Brenner denied that he bets on fights. "That's bunk!" he exclaimed. "I don't bet on fights at all." Had he ever bet on fights? "No!" He leaned forward. "You know how this began, this betting business about me. When I first started, when I made a match, people would say 'What do you think?' I'd give an opinion. Then I'd hear, 'Teddy likes so and so.' A lot of that has gotten around. Or I am trying to convince a manager, and I'll say, 'Angelo, I think Pastrano has a chance to win this fight.' And he says, 'Aaahhh, I don't know.' And I'll say, 'I'll bet you a hat.' A hat! It's only an expression! You get used to people sniping at you in boxing. The first club I was matchmaker at, a little place in New Brunswick, N.J., an oldtime manager, Eddie Walker said, 'You're starting out in this business with the same enthusiasm I had. But if you stay in it long you will only be in it for one reason—revenge!' " In sum, said Brenner, all the Griffith talk was from "have-nots" airing their grievances.

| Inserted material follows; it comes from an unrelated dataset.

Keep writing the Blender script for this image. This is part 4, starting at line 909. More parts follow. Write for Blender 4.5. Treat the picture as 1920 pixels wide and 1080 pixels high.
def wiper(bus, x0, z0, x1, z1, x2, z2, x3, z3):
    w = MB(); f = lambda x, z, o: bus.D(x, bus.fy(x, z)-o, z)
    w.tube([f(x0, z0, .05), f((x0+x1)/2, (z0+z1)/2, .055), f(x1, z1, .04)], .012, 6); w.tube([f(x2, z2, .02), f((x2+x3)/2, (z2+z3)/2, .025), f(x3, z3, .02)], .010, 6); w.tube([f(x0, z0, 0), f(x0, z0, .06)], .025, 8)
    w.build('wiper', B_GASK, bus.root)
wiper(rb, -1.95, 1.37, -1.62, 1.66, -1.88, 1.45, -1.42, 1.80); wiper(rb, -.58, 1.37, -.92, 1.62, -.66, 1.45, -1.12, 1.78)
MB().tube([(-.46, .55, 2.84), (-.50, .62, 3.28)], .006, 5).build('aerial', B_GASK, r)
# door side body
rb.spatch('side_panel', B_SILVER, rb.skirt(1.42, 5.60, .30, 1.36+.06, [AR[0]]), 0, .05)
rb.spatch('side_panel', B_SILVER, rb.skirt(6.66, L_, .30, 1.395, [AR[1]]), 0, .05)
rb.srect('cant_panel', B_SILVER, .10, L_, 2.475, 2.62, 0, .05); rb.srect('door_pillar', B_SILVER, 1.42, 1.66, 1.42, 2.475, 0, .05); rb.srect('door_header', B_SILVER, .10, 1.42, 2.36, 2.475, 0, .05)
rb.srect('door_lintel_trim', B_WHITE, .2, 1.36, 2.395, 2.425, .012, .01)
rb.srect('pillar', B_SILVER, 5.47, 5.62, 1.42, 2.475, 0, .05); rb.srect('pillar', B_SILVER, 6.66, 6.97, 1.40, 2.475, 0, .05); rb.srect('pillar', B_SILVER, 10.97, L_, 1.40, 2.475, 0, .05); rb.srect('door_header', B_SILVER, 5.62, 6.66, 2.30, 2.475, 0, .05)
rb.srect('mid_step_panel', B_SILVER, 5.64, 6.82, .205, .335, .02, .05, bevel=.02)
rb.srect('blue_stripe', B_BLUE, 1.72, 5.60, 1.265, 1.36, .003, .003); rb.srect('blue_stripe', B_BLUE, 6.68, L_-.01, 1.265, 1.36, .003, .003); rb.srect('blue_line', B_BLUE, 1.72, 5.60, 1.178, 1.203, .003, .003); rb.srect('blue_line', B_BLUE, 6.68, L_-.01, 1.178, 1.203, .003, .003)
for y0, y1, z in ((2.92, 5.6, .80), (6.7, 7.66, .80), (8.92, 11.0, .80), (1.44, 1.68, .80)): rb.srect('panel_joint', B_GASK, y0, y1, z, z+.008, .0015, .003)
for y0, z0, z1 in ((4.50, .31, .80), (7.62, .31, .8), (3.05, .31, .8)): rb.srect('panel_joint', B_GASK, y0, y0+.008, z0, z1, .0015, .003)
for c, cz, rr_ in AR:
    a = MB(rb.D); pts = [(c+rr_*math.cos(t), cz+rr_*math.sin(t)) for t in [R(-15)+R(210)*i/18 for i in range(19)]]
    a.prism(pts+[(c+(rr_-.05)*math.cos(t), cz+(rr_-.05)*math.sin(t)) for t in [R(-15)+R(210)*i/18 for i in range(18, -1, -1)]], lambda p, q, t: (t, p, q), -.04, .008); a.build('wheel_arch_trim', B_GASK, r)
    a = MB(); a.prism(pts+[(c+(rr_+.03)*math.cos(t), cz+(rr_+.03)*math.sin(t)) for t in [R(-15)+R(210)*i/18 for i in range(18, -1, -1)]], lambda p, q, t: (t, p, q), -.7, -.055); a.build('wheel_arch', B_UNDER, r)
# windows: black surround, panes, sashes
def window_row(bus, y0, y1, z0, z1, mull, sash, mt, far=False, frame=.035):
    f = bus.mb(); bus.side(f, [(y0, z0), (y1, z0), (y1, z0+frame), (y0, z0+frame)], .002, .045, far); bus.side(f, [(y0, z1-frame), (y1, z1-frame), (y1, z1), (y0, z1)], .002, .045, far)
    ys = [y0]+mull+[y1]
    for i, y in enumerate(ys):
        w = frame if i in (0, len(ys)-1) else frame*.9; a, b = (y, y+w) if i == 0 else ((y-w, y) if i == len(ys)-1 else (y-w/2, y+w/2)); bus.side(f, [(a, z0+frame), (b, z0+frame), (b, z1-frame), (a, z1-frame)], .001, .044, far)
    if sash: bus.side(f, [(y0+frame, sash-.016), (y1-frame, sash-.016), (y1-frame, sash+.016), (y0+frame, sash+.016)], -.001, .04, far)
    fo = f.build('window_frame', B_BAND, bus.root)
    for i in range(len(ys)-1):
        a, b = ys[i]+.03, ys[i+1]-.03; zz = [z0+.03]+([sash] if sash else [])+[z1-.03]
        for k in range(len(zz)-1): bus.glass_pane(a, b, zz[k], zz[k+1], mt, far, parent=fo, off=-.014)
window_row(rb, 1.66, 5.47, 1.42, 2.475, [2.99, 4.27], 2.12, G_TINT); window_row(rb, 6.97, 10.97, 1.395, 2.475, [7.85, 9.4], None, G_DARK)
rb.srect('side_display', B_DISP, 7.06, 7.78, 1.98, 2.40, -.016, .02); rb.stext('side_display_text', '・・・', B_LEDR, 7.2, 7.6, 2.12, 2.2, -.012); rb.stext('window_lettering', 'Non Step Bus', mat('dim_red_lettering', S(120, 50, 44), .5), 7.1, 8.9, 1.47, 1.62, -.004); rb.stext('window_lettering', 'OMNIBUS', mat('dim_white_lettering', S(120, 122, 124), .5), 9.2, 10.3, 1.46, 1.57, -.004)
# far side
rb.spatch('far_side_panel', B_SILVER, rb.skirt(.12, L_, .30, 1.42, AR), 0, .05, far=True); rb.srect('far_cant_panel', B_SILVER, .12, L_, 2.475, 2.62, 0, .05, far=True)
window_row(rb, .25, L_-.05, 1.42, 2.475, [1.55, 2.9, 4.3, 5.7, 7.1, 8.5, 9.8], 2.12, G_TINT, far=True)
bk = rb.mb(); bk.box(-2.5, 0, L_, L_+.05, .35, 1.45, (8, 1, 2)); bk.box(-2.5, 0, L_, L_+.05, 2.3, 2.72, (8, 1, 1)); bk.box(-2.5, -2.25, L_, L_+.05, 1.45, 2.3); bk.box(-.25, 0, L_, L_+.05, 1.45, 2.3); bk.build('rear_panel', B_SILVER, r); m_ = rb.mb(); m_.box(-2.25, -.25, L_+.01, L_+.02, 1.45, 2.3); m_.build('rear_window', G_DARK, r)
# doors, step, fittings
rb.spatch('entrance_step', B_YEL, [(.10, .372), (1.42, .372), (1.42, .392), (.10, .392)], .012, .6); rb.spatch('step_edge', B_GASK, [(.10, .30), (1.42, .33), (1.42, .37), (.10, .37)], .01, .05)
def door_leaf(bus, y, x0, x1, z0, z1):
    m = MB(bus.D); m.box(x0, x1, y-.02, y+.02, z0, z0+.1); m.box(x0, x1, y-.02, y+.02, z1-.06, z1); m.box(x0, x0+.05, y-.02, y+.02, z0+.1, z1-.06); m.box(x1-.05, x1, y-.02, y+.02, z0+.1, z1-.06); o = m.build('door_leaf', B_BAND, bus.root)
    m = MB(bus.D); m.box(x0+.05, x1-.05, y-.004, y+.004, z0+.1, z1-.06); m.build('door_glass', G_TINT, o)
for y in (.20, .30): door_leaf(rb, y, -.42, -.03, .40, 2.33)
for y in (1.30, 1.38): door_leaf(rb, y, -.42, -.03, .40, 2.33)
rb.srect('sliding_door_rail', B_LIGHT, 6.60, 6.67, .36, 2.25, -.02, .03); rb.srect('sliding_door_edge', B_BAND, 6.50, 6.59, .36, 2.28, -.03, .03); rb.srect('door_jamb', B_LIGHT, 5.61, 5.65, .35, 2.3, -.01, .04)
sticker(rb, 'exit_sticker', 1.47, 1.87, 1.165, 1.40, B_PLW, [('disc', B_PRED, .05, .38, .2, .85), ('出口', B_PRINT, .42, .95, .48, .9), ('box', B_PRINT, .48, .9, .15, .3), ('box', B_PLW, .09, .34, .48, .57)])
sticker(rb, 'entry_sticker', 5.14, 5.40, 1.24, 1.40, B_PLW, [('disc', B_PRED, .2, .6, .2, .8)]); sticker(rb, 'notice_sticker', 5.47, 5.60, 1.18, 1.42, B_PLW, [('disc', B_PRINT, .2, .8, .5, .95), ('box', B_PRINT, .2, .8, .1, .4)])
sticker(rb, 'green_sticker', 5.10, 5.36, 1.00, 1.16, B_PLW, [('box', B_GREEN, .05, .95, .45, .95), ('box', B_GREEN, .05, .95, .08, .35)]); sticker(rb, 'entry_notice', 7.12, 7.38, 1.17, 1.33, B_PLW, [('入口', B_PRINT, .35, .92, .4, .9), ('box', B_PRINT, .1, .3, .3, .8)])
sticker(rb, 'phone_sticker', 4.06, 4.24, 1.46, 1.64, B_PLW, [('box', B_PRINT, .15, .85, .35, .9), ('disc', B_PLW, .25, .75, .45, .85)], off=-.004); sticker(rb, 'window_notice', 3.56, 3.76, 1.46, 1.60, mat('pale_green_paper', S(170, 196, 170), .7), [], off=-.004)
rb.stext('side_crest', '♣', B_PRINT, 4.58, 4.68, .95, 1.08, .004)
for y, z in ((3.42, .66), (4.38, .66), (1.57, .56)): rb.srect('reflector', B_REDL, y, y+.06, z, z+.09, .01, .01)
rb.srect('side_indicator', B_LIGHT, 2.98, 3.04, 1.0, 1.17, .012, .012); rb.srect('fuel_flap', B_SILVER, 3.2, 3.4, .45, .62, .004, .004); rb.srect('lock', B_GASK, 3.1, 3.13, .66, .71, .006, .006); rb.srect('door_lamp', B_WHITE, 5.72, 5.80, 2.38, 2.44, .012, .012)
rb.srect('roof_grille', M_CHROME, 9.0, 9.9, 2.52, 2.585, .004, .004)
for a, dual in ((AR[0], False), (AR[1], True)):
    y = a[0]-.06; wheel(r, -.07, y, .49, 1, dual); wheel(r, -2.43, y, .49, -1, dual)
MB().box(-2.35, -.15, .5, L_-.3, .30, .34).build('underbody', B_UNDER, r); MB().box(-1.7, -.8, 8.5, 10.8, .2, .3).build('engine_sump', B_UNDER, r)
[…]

At the weigh-in Saturday, Rodriguez said he felt great. "I will win easy," he said with a smile. Griffith was grim. He glowered at Rodriguez while they posed for photographers. "I'm here for business," he said. That night, the crowd of 8,000 was partial to Griffith, who entered the ring to tremendous cheers. Rodriguez, decked out in a flossy white robe with a cerise belt and blue velvet collar, got thunderous boos. He gave a deep bow. The first five rounds were comparatively dull. Griffith was the aggressor. He forced the fight as Rodriguez backpedaled. "Ya big fraidy cat bum!" a hoarse-voiced Griffith fan shouted. Rodriguez, although off to a slow start, still did enough work inside for the fight to be even at the end of five.